Intervention de Bernard Cazeneuve

Réunion du 15 octobre 2014 à 21h30
Lutte contre le terrorisme — Article 1er, amendements 16 59

Bernard Cazeneuve, ministre :

Ce cas concret illustre parfaitement cette réalité.

Si nous avions dit à cette personne que nous allions organiser un débat contradictoire avant la notification de l’interdiction de sortie du territoire, elle aurait profité du temps qui nous séparait de l’organisation de ce débat et de l’édiction de la mesure pour partir.

Par conséquent, le débat contradictoire est bien entendu possible dès lors que la mesure est prise. Le délai est très bref, vingt-quatre heures, puisque le recours devant le juge se fait en référé, entre l’édiction de l’interdiction de sortie du territoire et la possibilité d’engager le débat contradictoire. Si nous l’organisons avant, nous prenons le risque de rendre la mesure inopérante.

Pour cette raison, je ne puis donner un avis favorable sur les amendements n° 16 rectifié et 59.

Je ne suis pas favorable non plus à l'amendement n° 38 de Mme Benbassa, qui prévoit un réexamen de la situation tous les quatre mois. La mesure, pour être retenue, doit être opératoire. Or, compte tenu du nombre de dossiers qui sont susceptibles d’être traités, un délai de quatre mois entre chaque interdiction risquerait de nous conduire à ne pas pouvoir traiter au fond chacun des dossiers soumis à notre examen. Par conséquent, nous adopterions une mesure insatisfaisante parce que trop difficile à mettre en pratique.

L’amendement n° 31 de M. Sueur reçoit un avis favorable du Gouvernement. Je l’ai dit tout à l’heure, l’expression « raisons sérieuses de penser » ne nous pose pas de problème. Elle n’est nullement dérogatoire et ne relève pas d’un droit d’exception ; elle a été employée à plusieurs reprises, dans un certain nombre de textes. J’ajoute que la précision rédactionnelle proposée par M. Sueur n’enlève à notre texte rien de sa force, de sa cohérence, de son efficacité. Par conséquent, nous n’avons pas de raison de la refuser.

Je voudrais maintenant approfondir la discussion avec le rapporteur Alain Richard, qui, manifestant l’esprit d’extrême rigueur et de précision que nous lui connaissons, apporte des arguments méritant une réponse précise et circonstanciée.

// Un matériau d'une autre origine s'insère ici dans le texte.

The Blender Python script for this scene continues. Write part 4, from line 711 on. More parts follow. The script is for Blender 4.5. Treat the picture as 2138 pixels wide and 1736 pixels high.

D’abord, nous considérons que l’amendement que nous proposons institue une procédure plus conforme à la loi DCRA du 12 avril 2000 en ce qu’il permet à la personne concernée de présenter des observations écrites ou orales en étant assistée, le cas échéant, de la personne de son choix.

Ensuite, il augmente le délai utile permettant à la personne concernée de préparer sa défense en le portant de huit à dix jours à compter de la notification de la mesure d’interdiction de sortie du territoire, qui est le délai communément admis par le juge administratif.

Enfin, en précisant que cette procédure doit être menée à bien dans un délai maximal de dix jours à compter de la notification de la décision, il permet au ministre de revenir rapidement, le cas échéant, sur une décision, dès lors que les éléments apportés par l’intéressé le justifieraient.

Cette nouvelle rédaction permet donc une meilleure conciliation - et vous savez que c’est mon obsession - entre les droits de la défense et la préservation de l’ordre public. Monsieur le rapporteur, la réponse que je fais à votre intervention, comme à l’accoutumée très pertinente, apporte la démonstration de la volonté absolue du Gouvernement de préserver l’équilibre entre sécurité et liberté, entre mesure de police administrative et reconnaissance des droits de la défense.